§ Given request: Go through the listing beneath this task and return every line that carries the string "part".

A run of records
>>>>>

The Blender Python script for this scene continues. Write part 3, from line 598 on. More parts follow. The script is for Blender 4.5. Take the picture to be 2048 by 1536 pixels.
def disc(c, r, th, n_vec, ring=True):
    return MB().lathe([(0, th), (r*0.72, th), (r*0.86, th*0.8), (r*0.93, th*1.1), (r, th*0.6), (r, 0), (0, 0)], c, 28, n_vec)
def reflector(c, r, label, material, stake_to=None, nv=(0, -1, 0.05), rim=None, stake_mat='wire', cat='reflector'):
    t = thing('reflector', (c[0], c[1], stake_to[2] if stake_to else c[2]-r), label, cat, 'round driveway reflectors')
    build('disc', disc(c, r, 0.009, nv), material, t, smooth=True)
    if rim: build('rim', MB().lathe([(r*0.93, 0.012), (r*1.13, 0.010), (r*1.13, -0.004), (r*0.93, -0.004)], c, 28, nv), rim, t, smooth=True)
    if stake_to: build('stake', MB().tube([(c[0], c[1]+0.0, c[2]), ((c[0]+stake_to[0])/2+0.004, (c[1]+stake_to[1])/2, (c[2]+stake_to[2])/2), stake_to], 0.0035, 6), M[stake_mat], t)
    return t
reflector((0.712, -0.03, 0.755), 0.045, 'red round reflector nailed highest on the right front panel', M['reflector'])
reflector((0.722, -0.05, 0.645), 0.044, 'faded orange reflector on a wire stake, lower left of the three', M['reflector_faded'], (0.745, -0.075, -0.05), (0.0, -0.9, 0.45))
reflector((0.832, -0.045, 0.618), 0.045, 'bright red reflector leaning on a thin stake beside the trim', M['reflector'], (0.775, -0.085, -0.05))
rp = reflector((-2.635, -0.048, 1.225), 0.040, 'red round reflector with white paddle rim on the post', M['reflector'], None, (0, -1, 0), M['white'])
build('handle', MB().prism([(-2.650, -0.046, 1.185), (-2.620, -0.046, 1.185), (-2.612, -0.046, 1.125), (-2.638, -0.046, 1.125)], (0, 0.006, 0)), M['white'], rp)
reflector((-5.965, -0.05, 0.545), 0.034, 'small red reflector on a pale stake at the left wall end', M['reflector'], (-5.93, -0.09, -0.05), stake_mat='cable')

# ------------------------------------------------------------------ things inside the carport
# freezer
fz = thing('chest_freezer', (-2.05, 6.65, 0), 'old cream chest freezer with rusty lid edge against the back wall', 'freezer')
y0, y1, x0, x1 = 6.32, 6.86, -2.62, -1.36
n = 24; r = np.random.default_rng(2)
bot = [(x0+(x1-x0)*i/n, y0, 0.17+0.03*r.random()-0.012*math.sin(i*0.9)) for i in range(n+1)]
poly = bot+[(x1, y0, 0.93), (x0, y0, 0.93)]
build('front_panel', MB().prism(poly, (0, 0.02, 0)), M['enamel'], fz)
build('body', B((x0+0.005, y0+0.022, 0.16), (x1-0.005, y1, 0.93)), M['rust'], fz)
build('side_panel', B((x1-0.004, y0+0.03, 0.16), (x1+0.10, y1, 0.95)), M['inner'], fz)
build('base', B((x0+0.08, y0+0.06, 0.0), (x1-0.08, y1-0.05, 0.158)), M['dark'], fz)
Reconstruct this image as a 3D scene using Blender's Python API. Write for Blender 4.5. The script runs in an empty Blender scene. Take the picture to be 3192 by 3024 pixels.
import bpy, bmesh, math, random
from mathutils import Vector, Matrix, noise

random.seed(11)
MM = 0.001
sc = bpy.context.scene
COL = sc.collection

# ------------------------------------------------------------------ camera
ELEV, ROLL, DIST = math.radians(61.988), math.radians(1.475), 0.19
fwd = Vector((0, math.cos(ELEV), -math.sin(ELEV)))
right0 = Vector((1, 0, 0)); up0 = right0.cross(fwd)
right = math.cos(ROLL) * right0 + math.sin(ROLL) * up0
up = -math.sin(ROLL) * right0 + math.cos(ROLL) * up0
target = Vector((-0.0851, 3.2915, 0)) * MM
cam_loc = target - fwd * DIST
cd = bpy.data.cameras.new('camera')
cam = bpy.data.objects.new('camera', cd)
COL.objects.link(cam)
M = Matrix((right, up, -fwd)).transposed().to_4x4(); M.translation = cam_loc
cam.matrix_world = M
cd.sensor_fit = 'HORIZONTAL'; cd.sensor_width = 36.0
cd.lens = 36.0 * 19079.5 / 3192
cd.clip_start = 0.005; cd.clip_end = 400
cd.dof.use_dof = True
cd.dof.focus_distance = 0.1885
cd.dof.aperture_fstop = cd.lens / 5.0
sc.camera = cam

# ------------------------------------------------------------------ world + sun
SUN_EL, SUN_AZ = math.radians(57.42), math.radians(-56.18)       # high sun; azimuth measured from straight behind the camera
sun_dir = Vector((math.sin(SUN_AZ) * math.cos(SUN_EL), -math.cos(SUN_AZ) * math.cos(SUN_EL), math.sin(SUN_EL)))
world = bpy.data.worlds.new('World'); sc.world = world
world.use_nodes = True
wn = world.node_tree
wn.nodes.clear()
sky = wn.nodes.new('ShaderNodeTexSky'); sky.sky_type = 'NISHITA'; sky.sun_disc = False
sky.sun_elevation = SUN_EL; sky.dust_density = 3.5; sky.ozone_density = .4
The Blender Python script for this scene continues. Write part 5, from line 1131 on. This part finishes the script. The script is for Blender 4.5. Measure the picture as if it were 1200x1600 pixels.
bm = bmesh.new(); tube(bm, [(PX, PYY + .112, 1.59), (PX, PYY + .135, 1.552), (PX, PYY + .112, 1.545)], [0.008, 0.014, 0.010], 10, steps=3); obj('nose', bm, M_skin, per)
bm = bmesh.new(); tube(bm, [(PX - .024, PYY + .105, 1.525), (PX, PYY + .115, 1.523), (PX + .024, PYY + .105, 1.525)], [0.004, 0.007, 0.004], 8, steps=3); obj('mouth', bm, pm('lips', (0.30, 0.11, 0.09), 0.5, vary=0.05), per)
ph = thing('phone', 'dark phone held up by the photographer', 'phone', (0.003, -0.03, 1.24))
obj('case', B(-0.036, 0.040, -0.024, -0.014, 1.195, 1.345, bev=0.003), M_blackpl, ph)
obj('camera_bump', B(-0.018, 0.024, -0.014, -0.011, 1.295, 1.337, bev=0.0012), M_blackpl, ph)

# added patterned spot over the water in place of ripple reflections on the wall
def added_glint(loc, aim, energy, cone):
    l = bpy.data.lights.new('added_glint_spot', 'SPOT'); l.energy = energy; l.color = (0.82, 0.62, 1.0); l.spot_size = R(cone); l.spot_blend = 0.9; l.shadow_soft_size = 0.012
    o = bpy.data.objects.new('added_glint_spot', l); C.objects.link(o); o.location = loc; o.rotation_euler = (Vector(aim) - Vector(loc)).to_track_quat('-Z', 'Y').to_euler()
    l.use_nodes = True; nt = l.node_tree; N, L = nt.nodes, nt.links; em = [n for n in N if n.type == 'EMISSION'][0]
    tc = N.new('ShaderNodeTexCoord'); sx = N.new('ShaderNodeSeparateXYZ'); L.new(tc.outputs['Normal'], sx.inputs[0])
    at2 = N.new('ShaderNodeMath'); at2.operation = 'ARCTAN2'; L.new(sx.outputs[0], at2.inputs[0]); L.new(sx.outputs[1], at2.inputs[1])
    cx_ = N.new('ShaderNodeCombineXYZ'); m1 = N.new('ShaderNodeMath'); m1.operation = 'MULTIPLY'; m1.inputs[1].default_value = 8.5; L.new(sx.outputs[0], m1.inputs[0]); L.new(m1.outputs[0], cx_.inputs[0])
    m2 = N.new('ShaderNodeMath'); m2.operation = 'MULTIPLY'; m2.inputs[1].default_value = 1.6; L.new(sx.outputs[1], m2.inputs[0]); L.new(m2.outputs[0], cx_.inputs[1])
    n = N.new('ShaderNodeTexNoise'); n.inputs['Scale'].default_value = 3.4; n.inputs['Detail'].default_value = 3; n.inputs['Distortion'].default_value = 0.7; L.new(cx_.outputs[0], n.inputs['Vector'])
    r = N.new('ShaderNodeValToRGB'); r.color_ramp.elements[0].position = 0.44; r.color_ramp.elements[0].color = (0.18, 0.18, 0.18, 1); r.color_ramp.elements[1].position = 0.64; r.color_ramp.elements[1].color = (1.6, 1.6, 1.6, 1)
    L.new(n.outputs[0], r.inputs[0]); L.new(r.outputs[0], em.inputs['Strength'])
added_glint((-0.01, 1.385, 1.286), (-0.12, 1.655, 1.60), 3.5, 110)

<<<<<

§ Finished exercise:
The Blender Python script for this scene continues. Write part 3, from line 598 on. More parts follow. The script is for Blender 4.5. Take the picture to be 2048 by 1536 pixels.
The Blender Python script for this scene continues. Write part 5, from line 1131 on. This part finishes the script. The script is for Blender 4.5. Measure the picture as if it were 1200x1600 pixels.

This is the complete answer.